L'Engle was also candid about the role her faith played in her writing. She was, throughout her life, an Episcopalian's Episcopalian from New York City who was determined to keep describing the visions and voices that filled her soul. While her writing was often mysterious, she kept hiding the crucial clues right out in the open.

It's hard, for example, to miss the source of the climactic speech to Meg Murray, the heroine in the science fiction series that began with "A Wrinkle In Time."

"The foolishness of God is wiser than men; and the weakness of God is stronger than men," says Mrs. Who, who always speaks in quotations, such as this lengthy passage from St. Paul's first letter to the Corinthians. "... God hath chosen the foolish things of the world to confound the wise; and God hath chosen the weak things of the world to confound the things that are mighty."

It's even clearer, in the next novel, that the children are backed by the powers of heaven. Meg finds herself face to face with a many-eyed creature with a 10-foot wingspan, a being with too many wings to count, wings that were in "constant motion, covering and uncovering the eyes." This is a biblical cherubim, yet another angelic vision. He stresses that he is not a singular cherub, and adds, "I am practically plural."

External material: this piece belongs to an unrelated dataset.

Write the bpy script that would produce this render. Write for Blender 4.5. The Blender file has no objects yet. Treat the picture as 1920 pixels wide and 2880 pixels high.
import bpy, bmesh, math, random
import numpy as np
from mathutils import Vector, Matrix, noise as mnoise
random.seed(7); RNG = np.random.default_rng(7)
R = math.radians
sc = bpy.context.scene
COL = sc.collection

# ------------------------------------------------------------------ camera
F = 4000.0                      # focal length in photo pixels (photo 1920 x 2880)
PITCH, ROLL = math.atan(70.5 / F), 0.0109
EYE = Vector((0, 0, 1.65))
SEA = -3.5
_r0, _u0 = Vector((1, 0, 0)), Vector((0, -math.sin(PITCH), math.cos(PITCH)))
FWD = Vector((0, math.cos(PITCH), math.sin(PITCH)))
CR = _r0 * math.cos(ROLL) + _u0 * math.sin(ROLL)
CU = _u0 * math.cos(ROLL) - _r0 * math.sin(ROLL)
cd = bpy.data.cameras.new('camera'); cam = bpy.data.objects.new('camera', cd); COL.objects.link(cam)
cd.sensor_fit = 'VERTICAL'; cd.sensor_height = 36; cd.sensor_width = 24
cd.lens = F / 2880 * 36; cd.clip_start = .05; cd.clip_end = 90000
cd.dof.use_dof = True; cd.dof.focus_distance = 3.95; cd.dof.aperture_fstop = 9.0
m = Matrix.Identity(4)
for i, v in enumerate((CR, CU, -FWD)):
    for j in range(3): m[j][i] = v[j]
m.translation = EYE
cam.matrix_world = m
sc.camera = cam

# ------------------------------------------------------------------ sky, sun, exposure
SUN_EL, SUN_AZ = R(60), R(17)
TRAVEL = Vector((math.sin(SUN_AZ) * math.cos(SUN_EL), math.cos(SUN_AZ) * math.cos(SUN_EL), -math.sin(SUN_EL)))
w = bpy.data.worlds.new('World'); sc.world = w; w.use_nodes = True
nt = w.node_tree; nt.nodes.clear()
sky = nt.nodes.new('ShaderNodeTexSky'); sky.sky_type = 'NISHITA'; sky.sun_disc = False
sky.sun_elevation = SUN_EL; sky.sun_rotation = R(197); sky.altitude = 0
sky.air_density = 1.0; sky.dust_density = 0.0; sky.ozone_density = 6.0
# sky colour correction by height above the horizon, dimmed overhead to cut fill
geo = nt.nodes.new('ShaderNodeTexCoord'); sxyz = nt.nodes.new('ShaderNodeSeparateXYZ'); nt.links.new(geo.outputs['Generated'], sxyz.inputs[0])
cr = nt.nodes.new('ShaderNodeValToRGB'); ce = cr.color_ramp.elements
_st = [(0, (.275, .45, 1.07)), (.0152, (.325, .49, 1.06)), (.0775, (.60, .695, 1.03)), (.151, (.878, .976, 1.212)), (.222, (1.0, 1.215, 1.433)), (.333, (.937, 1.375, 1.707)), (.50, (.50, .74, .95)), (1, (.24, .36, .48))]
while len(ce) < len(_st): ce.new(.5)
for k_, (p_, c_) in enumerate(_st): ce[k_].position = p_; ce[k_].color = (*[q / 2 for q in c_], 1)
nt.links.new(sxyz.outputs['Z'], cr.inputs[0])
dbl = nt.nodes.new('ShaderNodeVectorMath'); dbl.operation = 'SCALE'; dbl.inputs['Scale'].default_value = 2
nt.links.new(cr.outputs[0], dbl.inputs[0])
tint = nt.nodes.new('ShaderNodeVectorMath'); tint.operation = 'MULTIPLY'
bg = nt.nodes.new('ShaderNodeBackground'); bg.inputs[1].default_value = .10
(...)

The goal, said L'Engle, was to create fiction that was unmistakably Christian, while writing to an audience that included all kinds of believers and unbelievers.

"I have been brought up to believe that the Gospel is to be spread, it is to be shared -- not kept for those who already have it," she said. "Well, 'Christian novels' reach Christians. They don't reach out. ... I am not a 'Christian writer.' I am a writer who is a Christian. I think that you have to be the best writer that you can be. Now, if I am truly a Christian, then that will show in my work."

So, does everyone understand the headline on this post? And what do think are the implications of that final L'Engle quote for people of faith in all kinds of writing? Valid for screenwriters? Songwriters? Dare I ask, for journalists?